Derivative Use Immunity


  • S. 5 and 13 are concerned with “use immunity” but what about derivative use?

    • Eg. Ben testifies at Trial that knew the accused had committed an armed robbery because I buried the gun at my house and so police go to look for the gun and find it

  • At Ben’s prosecution for accessory clearly prior statement barred because of s. 13 but what about the gun?

  • S. 5 and 13 do not provide derivative use immunity

  • However the courts have said that section 7 (with a bit of 11(d)) provides a derivative use immunity

    • So if state trying to use evidence against the accused that it would not have found but for earlier testimony at a judicial proceeding, s 7 provides this immunity (i.e. principle against self-incrimination and fairness of trial) the crown would then have to show on balance of probabilities that the evidence would have been discovered anyways

Drawing Adverse Inference


Can an adverse inference be drawn from refusing to speak and then refusing to testify?

  • Before Noble, the law was that an adverse inference could be drawn


CEA S. 4(6)

  • Neither the judge nor the prosecutor can make a comment on the failure of the accused to testify (but open for the defence to do so).

  • BUT it is the judge’s responsibility to instruct the jury NOT to put the accused silence on the scales!

    • This is a fundamental flaw in the law

  • Cannot look into jury’s reasoning or speculate on their reasoning and so no way to test the effects of this flaw (comments by Sopinka J in Noble)

R. v. Noble (1997) (SCC)


  • Facts: Accused identified in apartment block parking lot – conviction based on apartment manager’s testimony on the ID and on accused’s silence.

  • Held: It is fundamental that the accused’s silence not be used against him goes against fundamental principle that not a competent and compellable witness for the Crown (i.e. fundamental principle regarding self-incrimination and conscription of E), and undermines the right to silence and presumption of innocence.


Fundamental then that accused silence not be granted evidential weight s. 7,11 (c) & (d), 13!!
Exception to Rights of the Accused: Alibi

  • The Crown can cross-examine the accused on his or her alibi  narrow exception to the impermissibility of using silence as evidence against accused – easy to fabricate alibi and diversion from main inquiry.

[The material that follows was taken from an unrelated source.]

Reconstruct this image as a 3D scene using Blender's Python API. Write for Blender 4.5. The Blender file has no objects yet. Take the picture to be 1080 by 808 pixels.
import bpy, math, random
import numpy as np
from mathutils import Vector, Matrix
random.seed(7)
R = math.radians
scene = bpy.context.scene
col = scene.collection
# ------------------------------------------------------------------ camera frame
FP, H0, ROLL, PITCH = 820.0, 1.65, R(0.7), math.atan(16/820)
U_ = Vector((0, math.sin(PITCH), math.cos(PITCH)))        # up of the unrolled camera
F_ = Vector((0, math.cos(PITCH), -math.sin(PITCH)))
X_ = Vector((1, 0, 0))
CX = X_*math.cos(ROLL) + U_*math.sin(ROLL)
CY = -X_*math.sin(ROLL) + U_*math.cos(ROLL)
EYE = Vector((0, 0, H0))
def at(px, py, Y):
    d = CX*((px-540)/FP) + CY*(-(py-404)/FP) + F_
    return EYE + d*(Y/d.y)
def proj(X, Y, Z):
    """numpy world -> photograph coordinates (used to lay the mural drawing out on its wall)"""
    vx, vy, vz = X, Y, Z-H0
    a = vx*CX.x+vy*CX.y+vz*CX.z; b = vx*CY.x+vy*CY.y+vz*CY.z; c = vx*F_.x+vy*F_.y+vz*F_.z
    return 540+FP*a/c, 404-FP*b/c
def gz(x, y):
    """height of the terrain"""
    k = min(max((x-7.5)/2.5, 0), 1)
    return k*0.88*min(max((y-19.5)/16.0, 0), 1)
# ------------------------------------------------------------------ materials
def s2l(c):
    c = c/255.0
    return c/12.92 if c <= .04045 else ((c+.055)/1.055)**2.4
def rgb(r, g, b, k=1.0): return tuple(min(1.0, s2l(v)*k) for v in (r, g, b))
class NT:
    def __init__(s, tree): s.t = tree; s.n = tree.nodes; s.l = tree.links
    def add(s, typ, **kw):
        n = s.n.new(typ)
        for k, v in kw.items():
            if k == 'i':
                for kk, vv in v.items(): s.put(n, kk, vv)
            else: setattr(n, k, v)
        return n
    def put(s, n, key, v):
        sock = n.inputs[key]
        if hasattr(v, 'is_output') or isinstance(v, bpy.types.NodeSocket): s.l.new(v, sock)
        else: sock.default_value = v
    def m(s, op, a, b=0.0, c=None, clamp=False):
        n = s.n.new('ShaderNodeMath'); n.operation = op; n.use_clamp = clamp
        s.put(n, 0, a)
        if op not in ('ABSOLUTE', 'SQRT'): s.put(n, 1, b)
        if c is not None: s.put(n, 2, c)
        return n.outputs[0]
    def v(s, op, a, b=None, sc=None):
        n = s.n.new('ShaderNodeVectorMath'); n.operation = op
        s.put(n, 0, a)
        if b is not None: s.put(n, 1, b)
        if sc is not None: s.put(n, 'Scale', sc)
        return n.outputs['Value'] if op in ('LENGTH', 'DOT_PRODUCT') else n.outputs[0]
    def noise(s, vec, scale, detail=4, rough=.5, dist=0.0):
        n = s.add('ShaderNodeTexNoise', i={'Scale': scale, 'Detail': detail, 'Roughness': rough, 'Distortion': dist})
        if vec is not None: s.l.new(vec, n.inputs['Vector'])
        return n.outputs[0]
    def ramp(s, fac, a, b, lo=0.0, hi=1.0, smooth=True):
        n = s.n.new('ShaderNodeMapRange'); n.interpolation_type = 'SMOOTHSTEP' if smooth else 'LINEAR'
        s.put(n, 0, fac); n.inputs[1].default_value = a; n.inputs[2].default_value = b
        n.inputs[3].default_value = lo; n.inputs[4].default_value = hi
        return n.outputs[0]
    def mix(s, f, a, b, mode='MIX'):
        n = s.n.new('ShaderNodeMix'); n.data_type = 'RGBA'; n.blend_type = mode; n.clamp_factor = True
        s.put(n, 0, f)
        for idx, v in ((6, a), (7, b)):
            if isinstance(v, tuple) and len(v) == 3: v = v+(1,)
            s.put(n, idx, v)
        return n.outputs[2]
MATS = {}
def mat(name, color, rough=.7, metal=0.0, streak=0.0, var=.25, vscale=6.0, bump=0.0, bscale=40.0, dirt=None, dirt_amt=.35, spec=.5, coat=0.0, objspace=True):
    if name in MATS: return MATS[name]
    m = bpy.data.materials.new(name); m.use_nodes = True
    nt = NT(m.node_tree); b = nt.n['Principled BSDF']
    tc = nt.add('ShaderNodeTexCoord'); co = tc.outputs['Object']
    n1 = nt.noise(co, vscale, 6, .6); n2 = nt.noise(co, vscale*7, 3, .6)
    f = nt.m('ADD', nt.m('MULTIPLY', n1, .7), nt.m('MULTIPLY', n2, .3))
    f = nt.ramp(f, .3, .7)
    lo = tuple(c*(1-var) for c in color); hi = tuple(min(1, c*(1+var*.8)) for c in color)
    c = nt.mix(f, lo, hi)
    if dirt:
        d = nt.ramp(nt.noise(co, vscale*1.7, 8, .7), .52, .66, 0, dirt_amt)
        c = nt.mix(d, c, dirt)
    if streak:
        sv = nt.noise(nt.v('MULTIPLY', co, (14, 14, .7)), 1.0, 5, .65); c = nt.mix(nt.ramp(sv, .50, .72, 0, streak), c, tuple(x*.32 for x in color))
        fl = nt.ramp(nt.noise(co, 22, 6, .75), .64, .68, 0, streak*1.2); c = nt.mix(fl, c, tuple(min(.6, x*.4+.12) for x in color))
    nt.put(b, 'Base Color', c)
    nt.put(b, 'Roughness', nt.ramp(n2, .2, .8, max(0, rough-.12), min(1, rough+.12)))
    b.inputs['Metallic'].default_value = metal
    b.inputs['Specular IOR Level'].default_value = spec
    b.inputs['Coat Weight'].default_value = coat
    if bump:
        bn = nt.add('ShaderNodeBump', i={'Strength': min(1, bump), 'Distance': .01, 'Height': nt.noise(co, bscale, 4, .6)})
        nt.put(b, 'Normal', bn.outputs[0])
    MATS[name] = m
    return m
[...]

  • Also where alibi defence not disclosed at a sufficiently early time to permit Crown to investigate, the trier of fact may draw and adverse inference from the accused’s pre-trial silence (exception to accused’s right to silence and drawing adverse inference regarding credibility based on failure to testify at trial)

  • These exceptions dealt with via s. 7 and PFJ balancing as seen to be ok by court


Note on Corporations: Miller

  • Corporations do not benefit from this privilege and employees of the corporation can be compelled to testify against the corporation.